The bulletproof hosting service was founded by Russian citizens Aleksandr Grichishkin and Andrei Skvortsov, who hired Lithuanian Aleksandr Skorodumov and Estonian Pavel Stassi as the organization's system admin and administrator, respectively.

Grichishkin and Skvortsov were the ones overseeing marketing, personnel management, and client support, while Skorodumov and Stassi were responsible for keeping all systems running and helping clients behind malware and botnet operations to optimize their "services."

A safe haven for malware operations

According to a DOJ press release published today, their service provided multiple cybercrime-affiliated clients with the infrastructure needed in malicious campaigns running between 2008 and 2015.

"The group rented Internet Protocol (IP) addresses, servers, and domains to cybercriminal clients, who used this technical infrastructure to disseminate malware used to gain access to victims’ computers, form botnets, and steal banking credentials for use in frauds," the DOJ said.

"Malware hosted by the organization included Zeus, SpyEye, Citadel, and the Blackhole Exploit Kit, which rampantly attacked U.S. companies and financial institutions between 2009 and 2015 and caused or attempted to cause millions of dollars in losses to U.S. victims."

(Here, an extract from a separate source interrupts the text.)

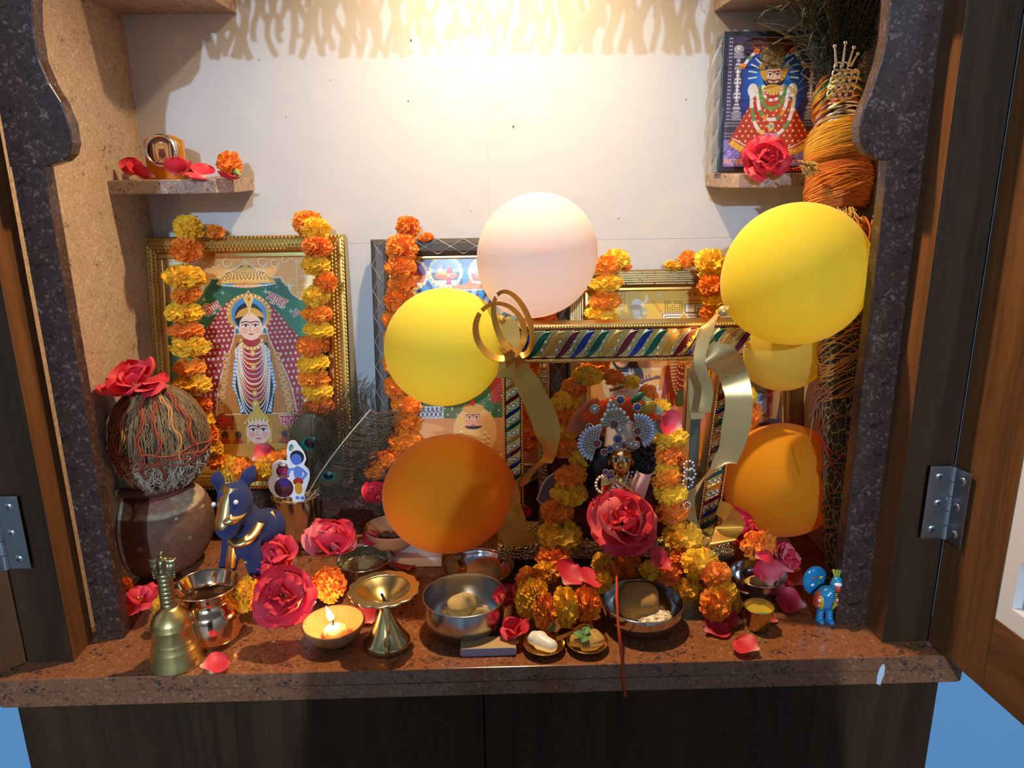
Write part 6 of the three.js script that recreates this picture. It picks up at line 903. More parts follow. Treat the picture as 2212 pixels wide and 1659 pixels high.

Other services provided by their bulletproof hosting service included registering new infrastructure using false or stolen identities to help clients circumvent law enforcement efforts to block their attacks.
 
A key service provided by the defendants was helping their clients to evade detection by law enforcement and continue their crimes uninterrupted; the defendants did so by monitoring sites used to blocklist technical infrastructure used for crime, moving “flagged” content to new infrastructure, and registering all such infrastructure under false or stolen identities. — DOJ
Responsible for millions of dollars in losses

"Over the course of many years, the defendants facilitated the transnational criminal activity of a vast network of cybercriminals throughout the world by providing them a safe-haven to anonymize their criminal activity," said FBI Special Agent in Charge Timothy Waters.

"This resulted in millions of dollars of losses to U.S. victims. Today’s guilty plea sends a message to cybercriminals across the globe that they are not beyond the reach of the FBI and its international partners, and that anyone who facilitates or profits from criminal cyber activity will be brought to justice."

All four defendants pleaded guilty to one count of RICO conspiracy in February, March, and May 2021.

Stassi, Skorodumov, Grichishkin, and Skvortsov will receive their sentence on June 3, June 29, July 8, and Sept. 16.

Each of the four defendants faces a maximum penalty of 20 years in prison that a federal district court judge will set after considering Sentencing Guidelines and other statutory factors.

The FBI investigated the case with assistance from law enforcement partners from the United Kingdom, Germany, and Estonia.